Akhirnya nilai-nilai kristiani dapat diterima dengan
membangun kesadaran pluralisme dan mempercayai universalitas ajaran Kristus.
Kristologi teosentris yang menekankan misteri dan karya Roh Kudus dalam karya
pewartaan dan dialog, menjadi poin penting dari gagasan Samartha. Tidak bisa membuat
distingsi antara misi dan dialog, hal demikian seperti kebudayaan dan keragaman
agama dengan nilai-nilai universalitas kristiani.
[1] Biografi Samartha ini
dihimpun dari tulisan Stanley
Samartha, “Between Two Cities-Part I: Early Years, dalam link
http://wcc-coe.org/wcc/what/interreligious/cd38-01.html bandingkan
juga dengan tulisan Christian Sulistio, Evaluasi Terhadap Teologi Pluralisme
Agama Stanley Samartha, Veritas, Jurnal Teologi dan Pelayanan, Oktober
2009: hal. 240.
[2] Christian
Sulistio, Evaluasi Terhadap Teologi Pluralisme Agama Stanley Samartha,
Veritas, Jurnal Teologi dan Pelayanan, Oktober 2009: hal. 241.
[3] Stanley J. Samartha, The
Hindu Response to the Unbound Christ (Madras, India: The Diocesan Press, 1974), hal. 10.
[4] Gagasa ini
mengikuti alur pemikiran Christian Sulistio, Evaluasi Terhadap Teologi
Pluralisme Agama Stanley Samartha, Veritas, Jurnal Teologi dan Pelayanan,
Oktober 2009: hal. 242 bandingkan juga dengan Kosuke Koyama, “Asian Theology”
dalam The Modern Theologians (2 jilid; ed. David F. Ford; Oxford: Blackwell,
1989) hal. 2219.
[5] Stanley Samartha, One
Christ—Many Religions (Maryknoll, Orbis, 1991) hal 104.
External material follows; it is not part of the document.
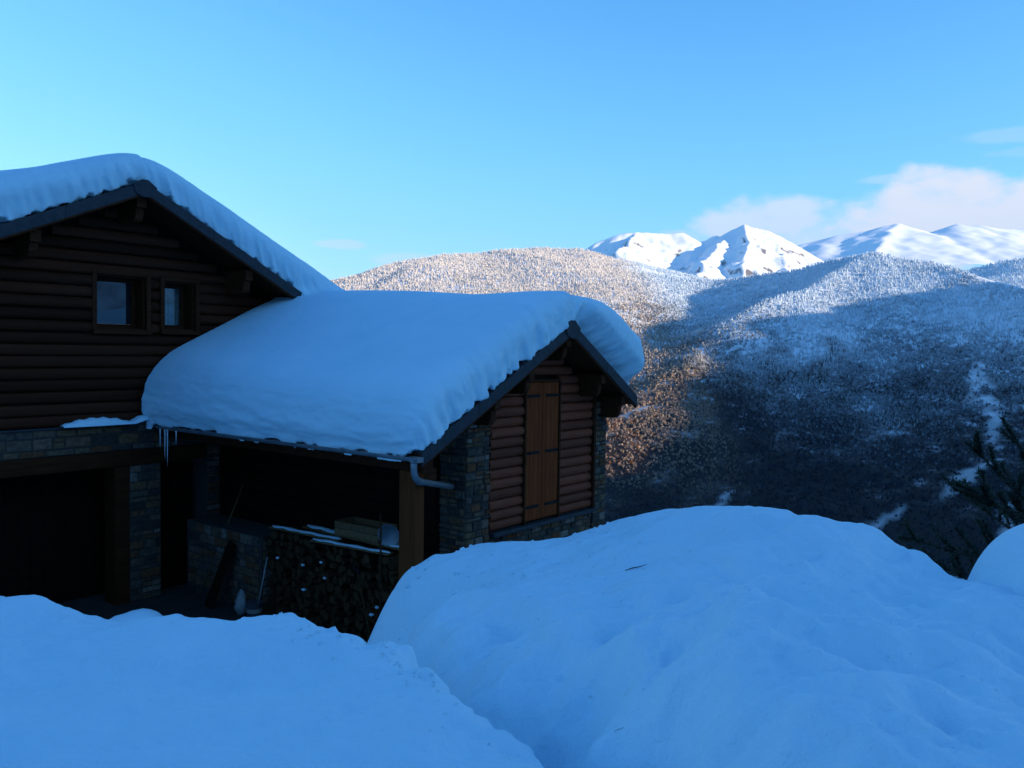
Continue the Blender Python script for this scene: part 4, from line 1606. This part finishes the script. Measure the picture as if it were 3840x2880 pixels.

[6] Minggus Minarto Pranoto, Pneumatologi Religionum
dalam Pemikiran Stanley J. Samartha dan Amos Yong, Jurnal Abdiel: Khazanah
Pemikiran Teologi, Pendidikan Agama Kristen dan Musik Gereja, no 1
2021: hal. 4.
[7] Stanley J
Samartha, Guiedlines on Dialogue, 1979, hal. 157.